Rory McIlroy: Jon Rahm must be allowed to play in Ryder Cup

Rory McIlroy and Jon Rahm of Team Europe celebrate following victory with 16 and a half to 11 and a half win following the Sunday singles matches of the 2023 Ryder Cup at Marco Simone Golf Club on October 01, 2023 in Rome, Italy
Rahm and McIlroy were vital to Europe's win at Marco Simone in October - Getty Images/Patrick Smith

Rory McIlroy says the European Tour will have no choice but to rewrite the rules and ensure Jon Rahm can compete in the 2025 Ryder Cup.

The Spaniard stunned golf by completing his £450m ($566.4m) switch to LIV on Thursday, with McIlroy saying he was worried the move would see the sport “cannibalise” itself and only remain relevant when the four Majors are played.

Rahm himself admitted to Telegraph Sport he is unsure whether he will still be eligible to be part of the Europe team that will bid to defend its’ Ryder Cup crown in Bethpage, with Henrik Stenson having to stand down as captain ahead of this year’s event.

But McIlroy has said the rules will have to change to ensure Europe have the best chance of retaining their crown.

“Jon [Rahm] is going to be in Bethpage in 2025 so, because of this decision, the European Tour are going to have to rewrite the rules for Ryder Cup eligibility,” McIlroy told Sky Sports. “There’s absolutely no question about that - I certainly want Jon Rahm on the next Ryder Cup team.

“I’m going to miss competing against him week in, week out. He has got so much talent, he’s so tenacious and he’s a great team-mate in the Ryder Cup. The thing that I’ve realised is that you can’t judge someone for making a decision that they feel is the best thing for them.

“Is it disappointing to me? Yes, but the landscape of golf changed on June 6th, when the framework agreement was announced, and I think because of that it made the jump from the PGA Tour to LIV a little bit easier for guys.”

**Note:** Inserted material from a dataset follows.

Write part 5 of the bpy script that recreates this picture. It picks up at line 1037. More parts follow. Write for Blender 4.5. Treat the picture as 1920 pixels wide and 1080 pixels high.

McIlroy also said he was concerned over how divided golf has become, comparing the sport to boxing as he fears the best golfers in the world will only play together at the Majors.

“That means golf is only going to be relevant four times a year and that’s good for no one in the game,” he added.

McIlroy led the fight against LIV but has become more diplomatic as it appeared a deal had been agreed between the PGA Tour - as well as the DP World Tour - and LIV back in June. However, it appears that uneasy truce is now under serious threat.

‘A huge blow for the PGA Tour’

Rahm’s former Ryder Cup team-mate Justin Rose said the timing of the announcement was “interesting” given negotiations with LIV but said the move was a setback for the PGA Tour.

“It’s a huge coup for LIV and obviously a huge blow for the PGA Tour,” the world No 39 said.

Rickie Fowler, who rejected an offer to join the Saudi tour in August last year, suggested the deadline for a deal between LIV and the PGA Tour is in jeopardy.

“His [Rahm’s] decision doesn’t affect me necessarily, but it’ll be interesting to see how things continue to play out,” Fowler said.

“Timelines of things with the deal deadline being end of the year, it’s hard to really think that goes through just with the timing of it and how much would have to get done between now and then.”

‘I can’t fault him’

Jason Day, the world No 19, defended Rahm amid criticism of the eye-watering sums the Masters champion will now earn but Day admitted that when players move to LIV “a majority of the time it is for the money”.

“I understand some guys do it for the money,” the Australian said. “Unfortunately, we’re going to lose one. It would have been nice to get past this (agreement) deadline and see where this thing fell.

“I can’t fault him for making the decision for himself and his family.”